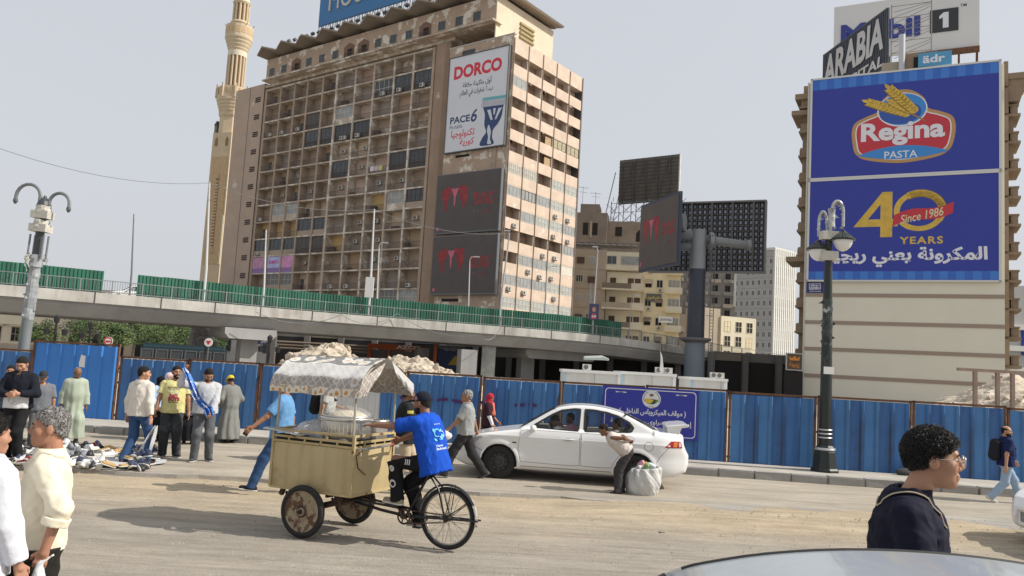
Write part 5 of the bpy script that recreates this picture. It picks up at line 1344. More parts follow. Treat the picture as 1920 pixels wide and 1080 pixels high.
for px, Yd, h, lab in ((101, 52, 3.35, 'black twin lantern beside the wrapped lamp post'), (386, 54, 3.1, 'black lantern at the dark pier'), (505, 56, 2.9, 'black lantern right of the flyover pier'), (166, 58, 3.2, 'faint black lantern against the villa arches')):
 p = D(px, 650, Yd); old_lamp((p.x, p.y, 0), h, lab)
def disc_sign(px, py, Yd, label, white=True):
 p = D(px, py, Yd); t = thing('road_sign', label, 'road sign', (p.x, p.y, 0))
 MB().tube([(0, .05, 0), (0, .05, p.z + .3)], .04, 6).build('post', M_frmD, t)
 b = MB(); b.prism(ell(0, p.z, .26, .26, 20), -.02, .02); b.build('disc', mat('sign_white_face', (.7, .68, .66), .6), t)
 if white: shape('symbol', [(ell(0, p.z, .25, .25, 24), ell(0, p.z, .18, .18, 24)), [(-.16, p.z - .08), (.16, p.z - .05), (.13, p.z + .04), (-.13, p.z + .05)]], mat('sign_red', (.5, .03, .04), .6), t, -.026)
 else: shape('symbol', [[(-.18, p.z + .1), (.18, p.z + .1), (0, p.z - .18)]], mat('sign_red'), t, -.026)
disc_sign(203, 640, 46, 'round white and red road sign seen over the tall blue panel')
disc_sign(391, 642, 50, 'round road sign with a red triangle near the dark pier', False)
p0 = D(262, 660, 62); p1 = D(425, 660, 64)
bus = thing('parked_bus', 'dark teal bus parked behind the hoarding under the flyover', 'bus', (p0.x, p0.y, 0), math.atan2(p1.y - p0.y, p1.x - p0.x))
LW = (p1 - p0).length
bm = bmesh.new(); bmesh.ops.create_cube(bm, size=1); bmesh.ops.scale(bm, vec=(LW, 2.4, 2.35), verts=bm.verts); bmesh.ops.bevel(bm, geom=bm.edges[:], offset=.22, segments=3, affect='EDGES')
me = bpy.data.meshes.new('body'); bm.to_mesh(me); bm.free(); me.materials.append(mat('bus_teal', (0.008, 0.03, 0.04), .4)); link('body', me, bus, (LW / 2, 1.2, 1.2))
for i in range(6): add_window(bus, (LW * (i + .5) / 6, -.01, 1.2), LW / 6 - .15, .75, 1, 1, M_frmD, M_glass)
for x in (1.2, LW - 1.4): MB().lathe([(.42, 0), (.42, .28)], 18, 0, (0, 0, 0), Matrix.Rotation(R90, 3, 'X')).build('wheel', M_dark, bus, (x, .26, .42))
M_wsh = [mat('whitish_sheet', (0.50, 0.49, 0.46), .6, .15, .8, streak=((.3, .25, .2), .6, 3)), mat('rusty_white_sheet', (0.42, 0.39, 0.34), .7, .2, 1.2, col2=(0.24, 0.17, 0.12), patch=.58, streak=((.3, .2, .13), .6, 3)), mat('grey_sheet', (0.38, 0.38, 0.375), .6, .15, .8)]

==

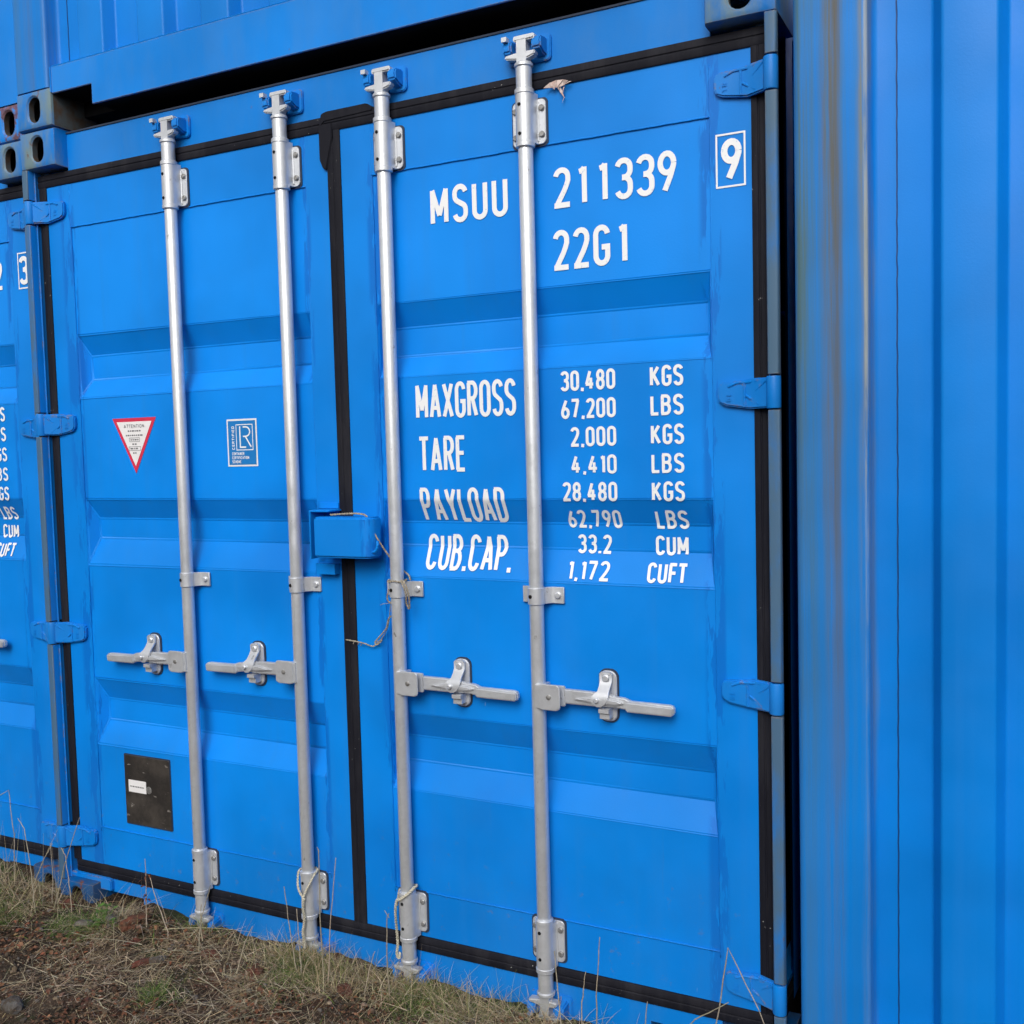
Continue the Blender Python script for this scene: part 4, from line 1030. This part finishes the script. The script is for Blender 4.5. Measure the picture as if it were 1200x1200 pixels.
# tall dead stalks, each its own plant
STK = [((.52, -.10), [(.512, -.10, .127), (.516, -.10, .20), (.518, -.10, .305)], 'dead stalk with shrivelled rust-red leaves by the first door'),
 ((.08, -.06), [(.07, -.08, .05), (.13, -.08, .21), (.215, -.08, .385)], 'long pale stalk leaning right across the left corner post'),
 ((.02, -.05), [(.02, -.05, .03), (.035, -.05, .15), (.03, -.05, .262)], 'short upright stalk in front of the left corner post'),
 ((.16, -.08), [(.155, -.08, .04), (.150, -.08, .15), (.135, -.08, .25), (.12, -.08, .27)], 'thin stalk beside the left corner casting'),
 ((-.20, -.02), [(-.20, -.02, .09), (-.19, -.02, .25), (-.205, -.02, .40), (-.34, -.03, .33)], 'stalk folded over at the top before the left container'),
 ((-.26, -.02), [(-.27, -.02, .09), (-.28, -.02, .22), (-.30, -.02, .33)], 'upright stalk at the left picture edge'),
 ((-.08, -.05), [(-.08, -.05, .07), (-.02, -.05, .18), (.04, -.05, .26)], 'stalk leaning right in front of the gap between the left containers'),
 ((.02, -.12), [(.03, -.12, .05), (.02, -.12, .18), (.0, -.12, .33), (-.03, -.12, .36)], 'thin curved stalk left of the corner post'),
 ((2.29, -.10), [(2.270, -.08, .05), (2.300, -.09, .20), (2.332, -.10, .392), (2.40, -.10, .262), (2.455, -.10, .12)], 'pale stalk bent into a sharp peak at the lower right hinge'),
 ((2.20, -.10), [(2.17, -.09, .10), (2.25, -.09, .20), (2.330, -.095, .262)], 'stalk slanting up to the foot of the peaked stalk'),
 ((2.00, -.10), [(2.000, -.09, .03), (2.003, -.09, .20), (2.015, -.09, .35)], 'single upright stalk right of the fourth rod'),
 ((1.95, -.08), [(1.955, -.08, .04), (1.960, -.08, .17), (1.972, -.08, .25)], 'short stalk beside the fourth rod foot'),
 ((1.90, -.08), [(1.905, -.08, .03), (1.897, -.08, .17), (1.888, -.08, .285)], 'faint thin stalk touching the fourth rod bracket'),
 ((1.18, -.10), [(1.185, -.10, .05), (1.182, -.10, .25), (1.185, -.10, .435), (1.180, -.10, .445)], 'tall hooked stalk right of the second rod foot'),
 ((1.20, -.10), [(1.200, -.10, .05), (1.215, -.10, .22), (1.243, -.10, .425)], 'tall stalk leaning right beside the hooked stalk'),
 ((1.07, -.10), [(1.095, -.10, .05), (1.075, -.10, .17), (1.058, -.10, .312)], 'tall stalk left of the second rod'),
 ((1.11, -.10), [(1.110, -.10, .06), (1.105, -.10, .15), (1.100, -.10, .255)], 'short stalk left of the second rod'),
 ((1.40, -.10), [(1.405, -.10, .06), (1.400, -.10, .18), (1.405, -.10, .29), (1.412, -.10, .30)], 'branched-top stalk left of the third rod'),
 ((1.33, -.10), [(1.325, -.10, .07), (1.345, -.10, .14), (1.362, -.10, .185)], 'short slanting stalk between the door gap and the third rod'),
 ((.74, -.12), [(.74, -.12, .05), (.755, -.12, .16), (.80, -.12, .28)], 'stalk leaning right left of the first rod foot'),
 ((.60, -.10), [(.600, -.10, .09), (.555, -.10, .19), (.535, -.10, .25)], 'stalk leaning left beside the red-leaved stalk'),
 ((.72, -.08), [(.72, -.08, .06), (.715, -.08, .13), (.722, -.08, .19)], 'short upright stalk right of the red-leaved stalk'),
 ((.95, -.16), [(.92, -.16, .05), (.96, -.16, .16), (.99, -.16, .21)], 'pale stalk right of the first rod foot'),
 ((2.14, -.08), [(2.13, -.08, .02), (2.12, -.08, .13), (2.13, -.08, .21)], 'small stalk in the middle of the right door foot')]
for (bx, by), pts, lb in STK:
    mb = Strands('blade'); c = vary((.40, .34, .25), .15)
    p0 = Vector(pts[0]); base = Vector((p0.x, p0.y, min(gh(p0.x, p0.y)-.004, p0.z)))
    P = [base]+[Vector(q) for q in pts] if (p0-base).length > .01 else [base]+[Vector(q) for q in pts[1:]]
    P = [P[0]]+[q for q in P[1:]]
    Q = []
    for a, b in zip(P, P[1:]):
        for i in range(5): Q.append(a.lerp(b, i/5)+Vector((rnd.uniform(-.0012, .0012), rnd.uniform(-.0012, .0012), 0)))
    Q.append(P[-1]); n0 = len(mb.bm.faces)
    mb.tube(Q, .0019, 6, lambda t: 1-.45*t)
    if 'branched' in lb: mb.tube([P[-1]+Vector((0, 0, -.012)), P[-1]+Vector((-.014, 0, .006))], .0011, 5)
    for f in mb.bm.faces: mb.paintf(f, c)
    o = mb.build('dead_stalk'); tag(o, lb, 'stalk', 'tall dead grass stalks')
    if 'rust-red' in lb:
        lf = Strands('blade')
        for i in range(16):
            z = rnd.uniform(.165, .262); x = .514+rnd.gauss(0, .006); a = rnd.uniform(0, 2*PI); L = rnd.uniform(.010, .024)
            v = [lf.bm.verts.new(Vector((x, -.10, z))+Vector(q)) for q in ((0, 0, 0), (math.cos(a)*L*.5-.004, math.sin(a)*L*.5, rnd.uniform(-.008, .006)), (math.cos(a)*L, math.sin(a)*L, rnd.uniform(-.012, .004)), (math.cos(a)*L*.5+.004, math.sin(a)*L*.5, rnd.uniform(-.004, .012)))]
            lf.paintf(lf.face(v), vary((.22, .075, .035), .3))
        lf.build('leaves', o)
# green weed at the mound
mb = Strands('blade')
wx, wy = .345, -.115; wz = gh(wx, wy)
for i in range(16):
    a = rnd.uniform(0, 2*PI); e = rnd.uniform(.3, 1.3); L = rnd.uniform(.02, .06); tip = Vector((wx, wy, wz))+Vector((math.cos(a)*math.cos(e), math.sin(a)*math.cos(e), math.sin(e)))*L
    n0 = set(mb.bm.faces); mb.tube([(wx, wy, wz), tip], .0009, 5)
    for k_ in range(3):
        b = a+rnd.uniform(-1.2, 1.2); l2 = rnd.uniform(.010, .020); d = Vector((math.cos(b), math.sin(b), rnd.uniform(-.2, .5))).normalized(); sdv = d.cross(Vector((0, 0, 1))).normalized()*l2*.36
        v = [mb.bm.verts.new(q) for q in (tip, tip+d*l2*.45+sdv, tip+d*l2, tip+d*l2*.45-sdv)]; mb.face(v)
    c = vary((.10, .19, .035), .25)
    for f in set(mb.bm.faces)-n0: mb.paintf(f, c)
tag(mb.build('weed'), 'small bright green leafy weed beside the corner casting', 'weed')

- **EXERCISE INSTRUCTIONS**
Identify which lines contain the word "script" and copy each one.

- **TASK ANSWER**
Write part 5 of the bpy script that recreates this picture. It picks up at line 1344. More parts follow. Treat the picture as 1920 pixels wide and 1080 pixels high.
Continue the Blender Python script for this scene: part 4, from line 1030. This part finishes the script. The script is for Blender 4.5. Measure the picture as if it were 1200x1200 pixels.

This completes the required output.